AVAILABLE DATA:

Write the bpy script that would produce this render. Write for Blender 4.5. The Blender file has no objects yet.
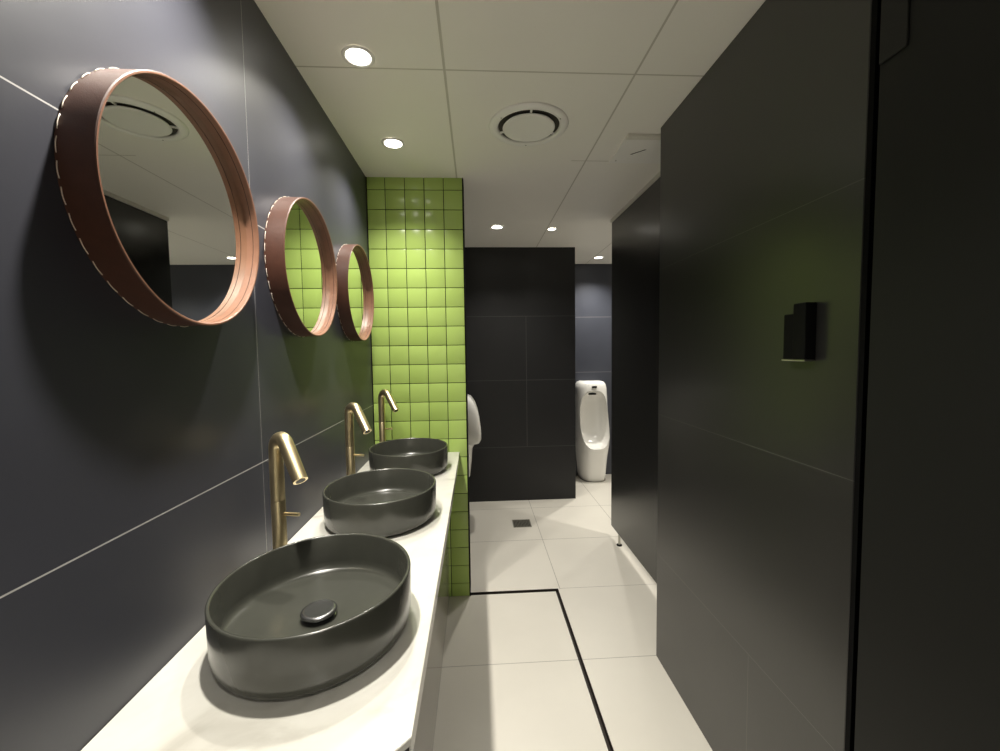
import bpy, bmesh, math
from mathutils import Vector, Matrix
S = bpy.context.scene
COL = S.collection
PI = math.pi

# ------------------------------------------------------------------ view
S.view_settings.view_transform = 'Standard'
S.view_settings.look = 'None'
S.view_settings.gamma = 1.0
S.view_settings.use_curve_mapping = False
S.view_settings.exposure = 0.0
S.cycles.diffuse_bounces = 12

# ------------------------------------------------------------------ dimensions
XL = -0.616      # left wall
XR = 0.855       # right tiled wall
YG = 2.478       # green tiled wall
YB = 4.08        # free-standing black wall
YF = 4.86        # far wall
ZC = 2.508       # ceiling
ZT = 0.900       # worktop
TOPX = -0.112    # worktop front edge

# ------------------------------------------------------------------ materials
def new_mat(name):
    m = bpy.data.materials.new(name); m.use_nodes = True
    nt = m.node_tree
    return m, nt, nt.nodes['Principled BSDF']

def N(nt, typ, **kw):
    n = nt.nodes.new(typ)
    for k, v in kw.items():
        setattr(n, k, v)
    return n

def math_node(nt, op, a, b=None):
    n = N(nt, 'ShaderNodeMath', operation=op)
    for i, v in enumerate((a, b)):
        if v is None: continue
        if isinstance(v, (int, float)): n.inputs[i].default_value = v
        else: nt.links.new(v, n.inputs[i])
    return n.outputs[0]

def simple(name, col, rough=0.5, metal=0.0, noise=0.0, nscale=8.0, bump=0.0, bscale=200.0, spec=0.5, coat=0.0, aniso=None):
    m, nt, b = new_mat(name)
    b.inputs['Base Color'].default_value = (*col, 1)
    b.inputs['Roughness'].default_value = rough
    b.inputs['Metallic'].default_value = metal
    b.inputs['Specular IOR Level'].default_value = spec
    b.inputs['Coat Weight'].default_value = coat
    tc = N(nt, 'ShaderNodeTexCoord')
    if noise > 0:
        nz = N(nt, 'ShaderNodeTexNoise'); nz.inputs['Scale'].default_value = nscale; nz.inputs['Detail'].default_value = 6
        nt.links.new(tc.outputs['Object'], nz.inputs['Vector'])
        mx = N(nt, 'ShaderNodeMix', data_type='RGBA')
        mx.inputs['A'].default_value = (*[c * (1 - noise) for c in col], 1)
        mx.inputs['B'].default_value = (*[min(1, c * (1 + noise)) for c in col], 1)
        nt.links.new(nz.outputs['Fac'], mx.inputs['Factor'])
        nt.links.new(mx.outputs['Result'], b.inputs['Base Color'])
    if bump > 0:
        nb = N(nt, 'ShaderNodeTexNoise'); nb.inputs['Scale'].default_value = bscale; nb.inputs['Detail'].default_value = 3
        nt.links.new(tc.outputs['Object'], nb.inputs['Vector'])
        bp = N(nt, 'ShaderNodeBump'); bp.inputs['Strength'].default_value = bump; bp.inputs['Distance'].default_value = 0.001
        nt.links.new(nb.outputs['Fac'], bp.inputs['Height'])
        nt.links.new(bp.outputs['Normal'], b.inputs['Normal'])
    return m

def panelled(name, col, joint, lines, rough=0.4, noise=0.12, nscale=3.0, spec=0.5, rnoise=0.06, bump=0.15, joint_rough=0.7):
    """large slabs with thin joints. lines: list of (axis, position, halfwidth, [(axis, lo, hi)...])"""
    m, nt, b = new_mat(name)
    tc = N(nt, 'ShaderNodeTexCoord'); sp = N(nt, 'ShaderNodeSeparateXYZ')
    nt.links.new(tc.outputs['Object'], sp.inputs[0])
    mask = None
    for ax, pos, hw, lim in lines:
        d = math_node(nt, 'ABSOLUTE', math_node(nt, 'SUBTRACT', sp.outputs[ax], pos))
        f = math_node(nt, 'LESS_THAN', d, hw)
        for a2, lo, hi in lim:
            f = math_node(nt, 'MULTIPLY', f, math_node(nt, 'GREATER_THAN', sp.outputs[a2], lo))
            f = math_node(nt, 'MULTIPLY', f, math_node(nt, 'LESS_THAN', sp.outputs[a2], hi))
        mask = f if mask is None else math_node(nt, 'MAXIMUM', mask, f)
    nz = N(nt, 'ShaderNodeTexNoise'); nz.inputs['Scale'].default_value = nscale; nz.inputs['Detail'].default_value = 8
    nz.inputs['Roughness'].default_value = 0.6
    nt.links.new(tc.outputs['Object'], nz.inputs['Vector'])
    mx = N(nt, 'ShaderNodeMix', data_type='RGBA')
    mx.inputs['A'].default_value = (*[c * (1 - noise) for c in col], 1)
    mx.inputs['B'].default_value = (*[min(1, c * (1 + noise)) for c in col], 1)
    nt.links.new(nz.outputs['Fac'], mx.inputs['Factor'])
    out = mx.outputs['Result']
    if mask is not None:
        m2 = N(nt, 'ShaderNodeMix', data_type='RGBA')
        nt.links.new(mask, m2.inputs['Factor']); nt.links.new(out, m2.inputs['A'])
        m2.inputs['B'].default_value = (*joint, 1)
        out = m2.outputs['Result']
    nt.links.new(out, b.inputs['Base Color'])
    r = math_node(nt, 'ADD', math_node(nt, 'MULTIPLY', nz.outputs['Fac'], rnoise * 2), rough - rnoise)
    nt.links.new(r, b.inputs['Roughness'])
    b.inputs['Specular IOR Level'].default_value = spec
    nb = N(nt, 'ShaderNodeTexNoise'); nb.inputs['Scale'].default_value = 120; nb.inputs['Detail'].default_value = 4
    nt.links.new(tc.outputs['Object'], nb.inputs['Vector'])
    bp = N(nt, 'ShaderNodeBump'); bp.inputs['Strength'].default_value = bump; bp.inputs['Distance'].default_value = 0.0006
    nt.links.new(nb.outputs['Fac'], bp.inputs['Height']); nt.links.new(bp.outputs['Normal'], b.inputs['Normal'])
    return m

BLK = (0.021, 0.0205, 0.0225)
M = {}
HZ = (1.868, 1.193, 0.518)
M['wall_left'] = panelled('black_slab_left', (0.039, 0.040, 0.053), (0.50, 0.49, 0.48),
    [(2, z, 0.0013, []) for z in HZ] + [(1, 1.207, 0.0006, []), (1, -0.143, 0.0009, [])], rough=0.43, spec=0.75)
M['wall_right'] = panelled('black_slab_right', (0.024, 0.0235, 0.022), (0.09, 0.09, 0.082),
    [(2, z, 0.0009, []) for z in HZ] + [(1, 1.232, 0.0009, [(2, 0.0, 0.518)])], rough=0.31, spec=0.8)
M['wall_back'] = panelled('black_slab_back', (0.014, 0.014, 0.015), (0.06, 0.06, 0.06),
    [(2, z, 0.0022, []) for z in (1.841, 1.213, 0.545)] + [(0, 0.49, 0.0022, [(2, 0.545, 1.841)])], rough=0.42, spec=0.4)
M['wall_far'] = panelled('black_slab_far', (0.048, 0.052, 0.068), (0.15, 0.15, 0.16),
    [(2, z, 0.003, []) for z in (1.89, 1.24, 0.56)], rough=0.42, spec=0.4)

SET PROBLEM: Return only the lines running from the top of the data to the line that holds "S.cycles.diffuse_bounces = 12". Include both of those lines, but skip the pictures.

RESPONSE FOR THIS EXERCISE:
Write the bpy script that would produce this render. Write for Blender 4.5. The Blender file has no objects yet.
import bpy, bmesh, math
from mathutils import Vector, Matrix
S = bpy.context.scene
COL = S.collection
PI = math.pi

# ------------------------------------------------------------------ view
S.view_settings.view_transform = 'Standard'
S.view_settings.look = 'None'
S.view_settings.gamma = 1.0
S.view_settings.use_curve_mapping = False
S.view_settings.exposure = 0.0
S.cycles.diffuse_bounces = 12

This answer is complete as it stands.